A gripping, illuminating novel about recent Russian aggressions and the humans caught in the crossfire
“A taut, elegiac political thriller and a fierce swipe at Putin's efforts to make Russia great again.”
—Kirkus Reviews
“Shevelev does a great job distilling recent history into a tragic human drama.”
—Publishers Weekly
One evening in 2015, journalist Pavel Vladimirovich and his wife Tatyana are at home when the news breaks that there has been a terrorist attack. Over a hundred people have been taken hostage in the Church of the Epiphany in the village of Nikolskoye near Moscow. As they watch, on the TV screen appears the face of one of the terrorists: Vadim Petrovich Seryegin, an old friend of Pavel's.
The friendship between the two men evolved through periods of conflict, war, peace, emigration, and isolation. Pavel may be one of Vadim's only friends, and when others realize this, he is asked to negotiate with Vadim.
The Church is horrifyingly silent when Pavel enters. Vadim welcomes Pavel but refuses to capitulate.
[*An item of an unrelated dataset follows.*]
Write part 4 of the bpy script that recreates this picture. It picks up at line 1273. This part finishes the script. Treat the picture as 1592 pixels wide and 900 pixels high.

As the stakes get higher and higher, Vadim's story including his connection to the wars in Chechnya and the Ukraine is revealed and it becomes clear that the first meeting between the two men was not all it first seemed to be to Pavel.
Back in the church, Pavel learns that the terrorists have one and only one demand, and that it concerns the President of the Russian Federation, Vladimir Putin.
Mikhail Shevelev
Born in 1959, Mikhail Shevelev graduated from Moscow Institute of Foreign Languages in 1981. A translator, interpreter, and former deputy editor for The Moscow News, he currently works as a freelance journalist covering political and social issues in Russia for Radio Liberty. After 2014 he has not collaborated with Russian state and private media. He is the author of two novels and several collections of short stories, which have been translated into several languages. In 2021, he was awarded the Isaac Babel Prize.